I will not rudely refer to "the likes of" Prof Morris, for indeed I hope he is unique in his confusion, but I will return his compliment by suggesting that he in his turn consult the work of some of his distinguished Israeli colleagues such as Prof Ilan Pappe and Prof Avi Schlaim. - Yours, etc,

Senator DAVID NORRIS, Seanad Éireann, Kildare Street, Dublin 2.

Madam, - Raymond Deane (February 25th) praises Ilan Pappé for not being "constrained by ideological blinkers". Readers will be interested to know that Pappé is a member of the Communist Hadash party in Israel.

His work isn't even remotely objective, which Pappé himself admits in the introduction to his book A History of Modern Palestine: "My bias is apparent despite the desire of my peers that I stick to facts and the 'truth' when reconstructing past realities. . .This book is written by one who admits compassion for the colonised not the coloniser; who sympathizes with the occupied not the occupiers."

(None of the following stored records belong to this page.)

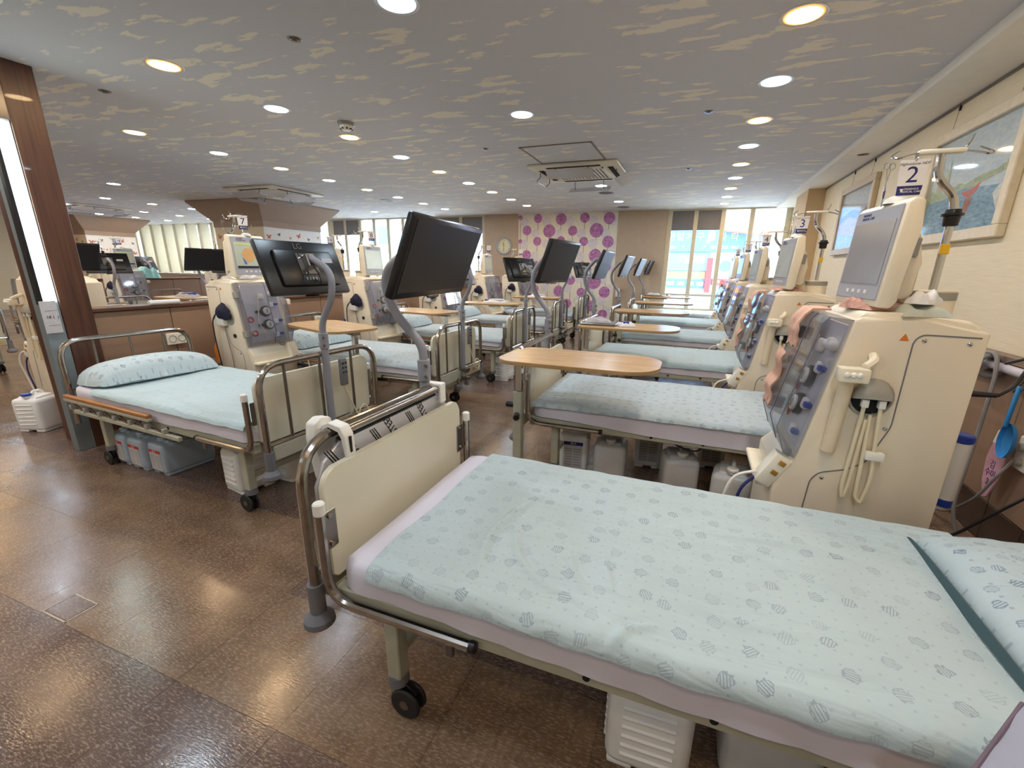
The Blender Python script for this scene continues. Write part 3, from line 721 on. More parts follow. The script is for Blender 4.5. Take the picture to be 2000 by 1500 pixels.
ol = empty('wall_outlet', (XR-.022, 2.93, .60), 0, 'white double wall outlet with grey plugs behind the front bed', 'outlet')
MB().bx(-.02, 0, -.06, .06, -.09, .09, .006).build('plate', 'whitewarm', ol)
for dz in (-.04, .04): MB().cyl((-.05, 0, dz), (-.018, 0, dz), .022, n=12, bev=.003).build('plug', 'plug', ol)
MB().tube([(-.05, 0, -.04), (-.10, -.02, -.12), (-.12, .05, -.3), (-.10, .3, -.52), (-.12, .5, -.58)], .008, 6, .08).build('power_cord', 'cable', ol)
cc = tag(MB().tube([(1.4+.16*math.cos(t)*(1-.02*i), 2.75+.2*math.sin(t), .012+.002*i) for i in range(3) for t in (2*PI*j/16 for j in range(16))], .009, 6).build('cable_coil', 'cableblack'), 'black cable lying coiled on the floor behind the front bed', 'cable')
cl = tag(MB().tube([(1.70, 2.62, .62), (1.55, 2.66, .4), (1.45, 2.8, .12), (1.35, 2.9, .014), (1.1, 3.1, .014)], .008, 6, .1).build('power_cable', 'cableblack'), 'black power cable running down from the wall to the floor', 'cable')

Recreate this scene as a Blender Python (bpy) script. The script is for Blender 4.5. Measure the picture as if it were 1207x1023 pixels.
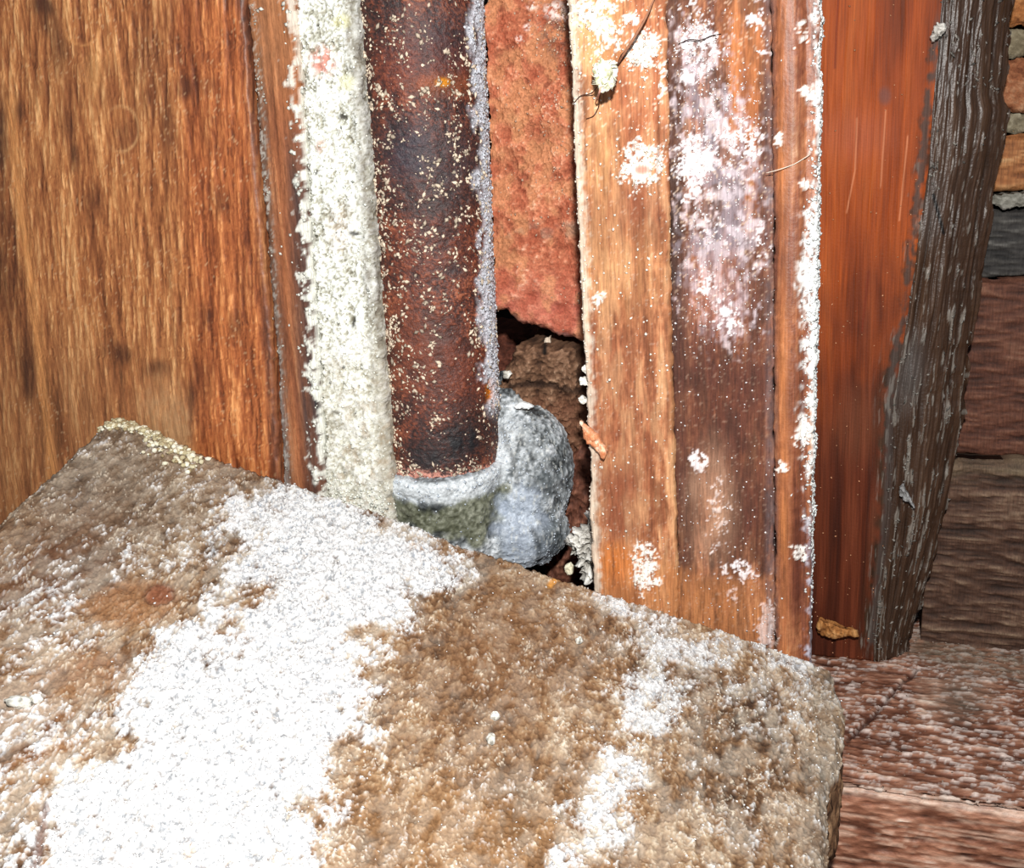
import bpy, math, random
import numpy as np
from mathutils import Matrix, Vector
random.seed(7); RNG = np.random.default_rng(7)
for o in list(bpy.data.objects): bpy.data.objects.remove(o)
scn = bpy.context.scene; COL = scn.collection

# ------------------------------------------------------------ camera, world, lights, exposure
F = 1200.0; CX, CY = 603.5, 511.5
up = np.array([-246.5, 4288.5, 1200.0]); up /= np.linalg.norm(up)
fw = np.array([0, 0, -1.0]); fw -= up*fw.dot(up); fw /= np.linalg.norm(fw)
rt = np.cross(fw, up)
M = np.stack([rt, fw, up], 1)            # world axes in camera coordinates
CAM = np.array([0.0, 0.0, 0.40])
mw = Matrix.Identity(4)
for i in range(3):
    for j in range(3): mw[i][j] = M.T[i, j]
    mw[i][3] = CAM[i]
cd = bpy.data.cameras.new('camera'); cam = bpy.data.objects.new('camera', cd); COL.objects.link(cam)
cam.matrix_world = mw; cd.sensor_width = 36; cd.lens = 36*F/1207; cd.clip_start = 0.005; cd.clip_end = 20
scn.camera = cam
w = bpy.data.worlds.new('world'); scn.world = w; w.use_nodes = True
w.node_tree.nodes['Background'].inputs[0].default_value = (0.80, 0.88, 1.0, 1)
w.node_tree.nodes['Background'].inputs[1].default_value = 0.22
def area(name, loc_cam, size, power, color, aim):
    l = bpy.data.lights.new(name, 'AREA'); l.shape = 'DISK'; l.size = size; l.energy = power; l.color = color
    o = bpy.data.objects.new(name, l); COL.objects.link(o)
    p = CAM + M.T @ np.array(loc_cam); o.location = p
    o.rotation_euler = (Vector(aim)-Vector(p)).to_track_quat('-Z', 'Y').to_euler()
area('flash_lamp', (0.005, 0.062, 0.02), 0.012, 1.40, (1.0, 0.985, 0.95), (0.0, 0.28, 0.34))
scn.view_settings.view_transform = 'Standard'; scn.view_settings.look = 'None'
scn.view_settings.exposure = 0.0; scn.view_settings.gamma = 1.0
scn.view_settings.use_curve_mapping = False

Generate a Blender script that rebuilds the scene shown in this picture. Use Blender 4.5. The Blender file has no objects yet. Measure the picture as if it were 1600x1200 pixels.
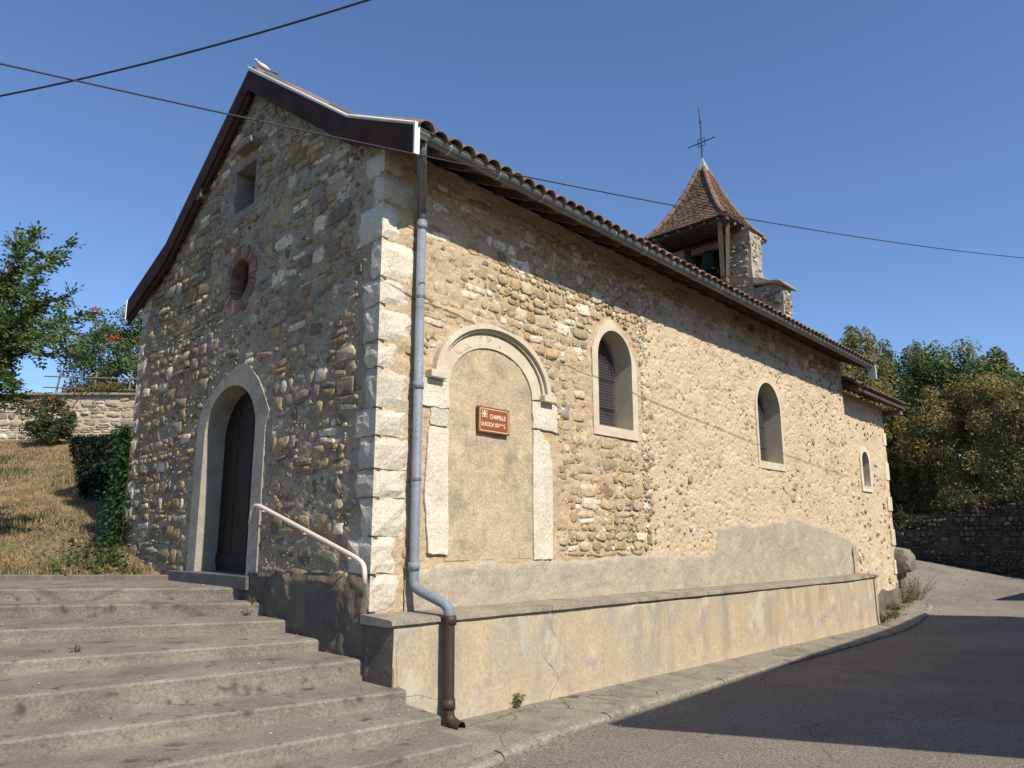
import bpy, math, random
import numpy as np
from mathutils import Vector, Matrix
R = math.radians
random.seed(7)
rng = np.random.default_rng(7)
scene = bpy.context.scene
coll = scene.collection

# ------------------------------------------------------------------ camera, sky, sun, exposure
ZO = 1.85                                   # eye height over the street at the chapel corner
PITCH = 11.264
cam_d = bpy.data.cameras.new('camera'); cam = bpy.data.objects.new('camera', cam_d); coll.objects.link(cam)
cam_d.sensor_width = 36.0; cam_d.lens = 1205.0 / 1600.0 * 36.0
cam_d.clip_start = 0.05; cam_d.clip_end = 2000
cam.location = (0, 0, ZO); cam.rotation_euler = (R(90 + PITCH), 0, 0)
scene.camera = cam
SUN_AZ, SUN_EL = 139.5, 43.0
world = bpy.data.worlds.new('World'); scene.world = world; world.use_nodes = True
wn = world.node_tree.nodes; wl = world.node_tree.links
sky = wn.new('ShaderNodeTexSky'); sky.sky_type = 'NISHITA'; sky.sun_disc = False
sky.sun_elevation = R(SUN_EL); sky.sun_rotation = R(SUN_AZ)
sky.air_density = 1.0; sky.dust_density = 0.25; sky.ozone_density = 4.5; sky.altitude = 300
tint_ = wn.new('ShaderNodeMix'); tint_.data_type = 'RGBA'; tint_.blend_type = 'MULTIPLY'; tint_.inputs[0].default_value = 1.0; tint_.inputs[7].default_value = (0.92, 0.98, 1.10, 1); wl.new(sky.outputs[0], tint_.inputs[6]); wl.new(tint_.outputs[2], wn['Background'].inputs[0]); wn['Background'].inputs[1].default_value = 0.106
sun_d = bpy.data.lights.new('sun', 'SUN'); sun_d.energy = 5.0; sun_d.angle = R(0.5); sun_d.color = (1.0, 0.91, 0.78)
sun = bpy.data.objects.new('sun', sun_d); coll.objects.link(sun)
az = R(SUN_AZ); to_sun = Vector((math.sin(az) * math.cos(R(SUN_EL)), math.cos(az) * math.cos(R(SUN_EL)), math.sin(R(SUN_EL))))
sun.rotation_euler = (-to_sun).to_track_quat('-Z', 'Y').to_euler(); sun.location = (20, -20, 40)
scene.view_settings.view_transform = 'Standard'; scene.view_settings.look = 'None'
scene.view_settings.exposure = 0.48; scene.view_settings.gamma = 1.0; scene.view_settings.use_curve_mapping = False

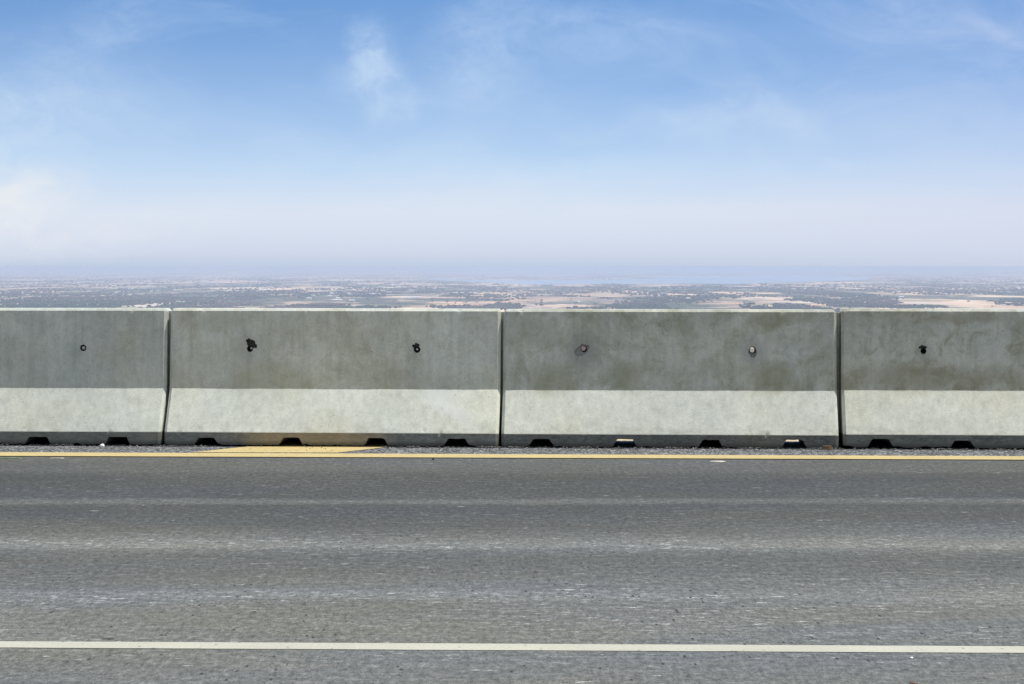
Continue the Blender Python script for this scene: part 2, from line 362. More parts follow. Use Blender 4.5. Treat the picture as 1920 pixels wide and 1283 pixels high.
def simple_mat(name, c, rough=.8, nscale=60, amt=.25):
    m, t, b, co = material(name)
    t.link(t.mix(1.0, c, t.ramp(t.noise(co, nscale, 4, .6), [(.25, 1-amt), (.75, 1+amt)]), 'MULTIPLY'), b.inputs['Base Color'])
    b.inputs['Roughness'].default_value = rough
    return m
M_sleeve = simple_mat('sleeve_black', (.012, .012, .012), .6); M_crud = simple_mat('tarry_crud', (.05, .05, .045), nscale=90, amt=.6); M_raw = simple_mat('broken_concrete', (.24, .25, .23), nscale=120, amt=.35)
PROFILE = [(0, .075), (.160, .33), (.205, .799), (.219, .813), (.361, .813), (.375, .799), (.42, .33), (.58, .075)]
CH = .017
def build_block(L, notches, mat, seed, holes, gap):
    """precast barrier unit: local x along the row, y away from the camera, z up"""
    def zb(x, rear=False):
        v = 0.0
        for c, wb, wt_, h, see in notches:
            if rear and not see: continue
            a = abs(x-c)
            if a < wt_/2: v = max(v, h)
            elif a < wb/2: v = max(v, h*(wb/2-a)/(wb/2-wt_/2))
        r = max(0, mn.noise(Vector((x*17, seed*3.3, 0)))-.12)*.020+max(0, mn.noise(Vector((x*60, seed*5.3, 4)))-.2)*.010
        return max(v+mn.noise(Vector((x*45, seed, 7)))*.003*(v > 0), r)
    prof = [(0, None, k_/4) for k_ in range(4)]                 # toe, front
    def seg(a, b_, n): return [(a[0]+(b_[0]-a[0])*i/n, a[1]+(b_[1]-a[1])*i/n) for i in range(n)]
    mid = []
    ns = [18, 30, 2, 6, 2, 14, 10]
    for i in range(7): mid += seg(PROFILE[i], PROFILE[i+1], ns[i])
    mid.append(PROFILE[-1])
    front = [0, .25, .5, .75]
    xs = [0, CH*.5, CH]+list(np.arange(.03, L-.025, .01))+[L-CH, L-CH*.5, L]
    V = []; nP = len(front)+len(mid)+4
    cen = (.3, .25)
    for x in xs:
        ins = 0.0
        if x < CH-1e-6: ins = CH-x
        if x > L-CH+1e-6: ins = x-(L-CH)
        zbx = zb(x); zbr = zb(x, True); zbr = zbr if zbr > .03 else -.014
        P2 = [(0, zbx+(.075-zbx)*f) for f in front]+mid+[(.58, zbr+(.075-zbr)*f) for f in (.75, .5, .25, 0)]
        for i, (yy, zz) in enumerate(P2):
            if ins > 0:
                # outward normal from the neighbours
                a = P2[max(0, i-1)]; c = P2[min(len(P2)-1, i+1)]
                tx, tz = c[0]-a[0], c[1]-a[1]; l = math.hypot(tx, tz) or 1
                yy += tz/l*ins; zz -= tx/l*ins if zz > .02 else 0
            ch = mn.noise(Vector((x*6, yy*6, zz*6+seed)))*.0018+mn.noise(Vector((x*40, yy*40, zz*40+seed)))*.0006
            # chips on the long edges and the ends
            edge = abs(zz-.079) < .012 or zz > .79 or ins > 0
            chip = max(0, mn.noise(Vector((x*30+seed, yy*12, zz*30)))-.42)*(.012 if zz > .7 else .028) if edge else 0
            V.append((x, yy+ch+(chip if yy < .3 else -chip), zz-(chip*.5 if zz > .1 else 0)))
    F = []
    for i in range(len(xs)-1):
        for j in range(nP):
            a, b_ = i*nP+j, i*nP+(j+1) % nP
            F.append((a, a+nP, b_+nP, b_))
    for end in (0, len(xs)-1):
        c = len(V); V.append((xs[end], cen[0], cen[1]))
        for j in range(nP):
            a, b_ = end*nP+j, end*nP+(j+1) % nP
            F.append((c, a, b_) if end == 0 else (c, b_, a))
    o = mesh_obj('barrier_body', V, F, mat)
    bm = bmesh.new(); bm.from_mesh(o.data); bmesh.ops.recalc_face_normals(bm, faces=bm.faces); bm.to_mesh(o.data); bm.free()
    # lifting holes, cut with ragged cutters
    cutters = []
    for (hx, hz, r, ragx, ragz, rag_r, oval) in holes:
        yf = .160+(hz-.33)*(.045/.469)
        def cutter(cx, cz, rings, n=28, sd=0., cmat=None, jag=.12, sxx=1., szz=1., ro=0.):
            vv = []; ff = []
            for yy, rr in rings:
                for k_ in range(n):
                    an = 2*math.pi*k_/n
                    q = rr*(1+jag*2*mn.noise(Vector((math.cos(an)*1.7+sd, math.sin(an)*1.7, sd*3+yy*9)))+jag*.8*mn.noise(Vector((math.cos(an)*5+sd, math.sin(an)*5, sd))))
                    ax, az_ = q*math.cos(an)*sxx, q*math.sin(an)*szz
                    vv.append((cx+ax*math.cos(ro)-az_*math.sin(ro), yy, cz+ax*math.sin(ro)+az_*math.cos(ro)))
            for i in range(len(rings)-1):
                for k_ in range(n):
                    a, b_ = i*n+k_, i*n+(k_+1) % n
                    ff.append((a, b_, b_+n, a+n))
            ff.append(tuple(range(n))[::-1]); ff.append(tuple((len(rings)-1)*n+k_ for k_ in range(n)))
            oc = mesh_obj('cut', vv, ff, cmat)
            bm = bmesh.new(); bm.from_mesh(oc.data); bmesh.ops.recalc_face_normals(bm, faces=bm.faces); bm.to_mesh(oc.data); bm.free()
            cutters.append(oc)
        cutter(hx, hz, [(yf-.03, r*1.15), (yf+.004, r*1.02), (yf+.02, r), (yf+.11, r*.97)], sd=seed+hx, jag=.05, cmat=M_sleeve)
        if rag_r > 0:
            cutter(hx+ragx, hz+ragz, [(yf-.03, rag_r*1.5), (yf, rag_r), (yf+oval[3]*.8, rag_r*.94), (yf+oval[3], rag_r*.82)], sd=seed*2+hx, jag=oval[4], cmat=M_crud if oval[3] > .015 else M_raw, sxx=oval[0], szz=oval[1], ro=oval[2])
    for oc in cutters:
        md = o.modifiers.new('b', 'BOOLEAN'); md.operation = 'DIFFERENCE'; md.solver = 'EXACT'; md.object = oc; md.material_mode = 'TRANSFER'
    if cutters:
        bpy.context.view_layer.update()
        me = bpy.data.meshes.new_from_object(o.evaluated_get(bpy.context.evaluated_depsgraph_get()))
        o.modifiers.clear(); o.data = me
        for oc in cutters: bpy.data.objects.remove(oc)
    # joint key at the right end
    bm = bmesh.new(); bm.from_mesh(o.data)
    bmesh.ops.create_cube(bm, size=1, matrix=__import__('mathutils').Matrix.Translation((L+gap/2-.012, .30, .408)) @ __import__('mathutils').Matrix.Diagonal((gap+.018, .07, .775, 1)))
    bm.to_mesh(o.data); bm.free()
    o.data.shade_smooth(); o.data.set_sharp_from_angle(angle=R(19))
    return o

M_plug_grey = simple_mat('grout_grey', (.36, .37, .36)); M_plug_cream = simple_mat('plug_cream', (.85, .78, .66), amt=.12)
M_plug_pink = simple_mat('plug_pink', (.50, .36, .32))

def tube(cx, cz, y0, y1, r0, r1, n=24):       # an open sleeve
    V = []; F = []
    for yy, r in ((y0, r0), (y1, r0), (y1, r1), (y0, r1)):
        for k_ in range(n): a = 2*math.pi*k_/n; V.append((cx+r*math.cos(a), yy, cz+r*math.sin(a)))
    for q in range(4):
        for k_ in range(n):
            F.append((q*n+k_, q*n+(k_+1) % n, ((q+1) % 4)*n+(k_+1) % n, ((q+1) % 4)*n+k_))
    return V, F
def plug(cx, cz, y0, y1, r, sx=1, sz=1, n=20, jag=.1):
    V = []; F = []
    for yy, rr in ((y0, r*.82), (y0+.003, r), (y1, r)):
        for k_ in range(n):
            a = 2*math.pi*k_/n; q = rr*(1+jag*mn.noise(Vector((math.cos(a)*2, math.sin(a)*2, cx*5))))
            V.append((cx+q*sx*math.cos(a), yy, cz+q*sz*math.sin(a)))
    for i in range(2):
        for k_ in range(n): F.append((i*n+k_, i*n+(k_+1) % n, (i+1)*n+(k_+1) % n, (i+1)*n+k_))
    F.append(tuple(range(n))[::-1]); F.append(tuple(2*n+k_ for k_ in range(n)))
    return V, F

# joints read off the photograph (left edge, right edge of each block on the upper face)
J = [(-313.5, 312.8), (318.8, 938.2), (943.4, 1568.6), (1577.2, 2205)]
LABELS = ['smooth blue-grey concrete barrier block cut off by the left edge, one ring-shaped hole in view',
          'grey-green concrete barrier block with chipped ragged hole and brown foot above the yellow hatch',
          'darker concrete barrier block right of centre with an oblong scar and a cream-plugged hole',
          'mottled brown-grey concrete barrier block cut off by the right edge, right of the widest joint']
S_ = .31
def hz_of(py):                                   # height on the upper face for a pixel row
    dist = BL.y+.2
    return CAMZ-(py-500)/FP*dist
H_ = [[(1.50, .57, .10, .25)], [(.485, .575, .13, .35), (1.485, .575, .08, .25)], [(.485, .57, .16, .40), (1.495, .57, .12, .40)], [(.49, .57, .10, .3)]]
MATS = [concrete('concrete_blue_grey', 1.3, (.48, .50, .447), (.31, .315, .235), .30, (.13, .13, .11), holes=H_[0]),
        concrete('concrete_grey_green', 2.9, (.53, .545, .482), (.34, .325, .215), .45, (.135, .135, .12), smear=(1.68, .25, .26, .085, R(34)), holes=H_[1], rust=(.45, 1.25, (.23, .185, .115)), spots=((.62, .40, .35, .12, .45), (.3, .74, .25, .08, .3))),
        concrete('concrete_dark', 4.1, (.502, .512, .455), (.26, .26, .165), .60, (.085, .085, .078), top_stain=.5, holes=H_[2], rust=(1.4, 1.7, (.13, .12, .09)), spots=((1.62, .40, .20, .13, .8), (.75, .42, .16, .12, .6), (1.62, .76, .22, .07, .8), (.30, .38, .20, .14, .5), (.18, .66, .25, .12, .35))),
        concrete('concrete_mottled', 6.7, (.492, .50, .435), (.27, .25, .165), .80, (.10, .10, .088), top_stain=.4, holes=H_[3], spots=((.45, .40, .40, .12, .7), (.95, .40, .3, .1, .5), (.75, .76, .35, .05, .6)))]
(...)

As for Norman G. Finkelstein, anyone vaguely aware of his work knows he is an ultra-left polemicist, whose alleged "classic" as cited by Mr Deane is in fact a partisan, anti-Israel diatribe. It therefore seems a little hypocritical to accuse Prof Morris of being constrained by ideology, given that the anti-Zionist left, and the work they cite suffers from similar constraints. - Yours, etc,

STEVEN CORCORAN, Lawrence Grove, Clontarf, Dublin 3.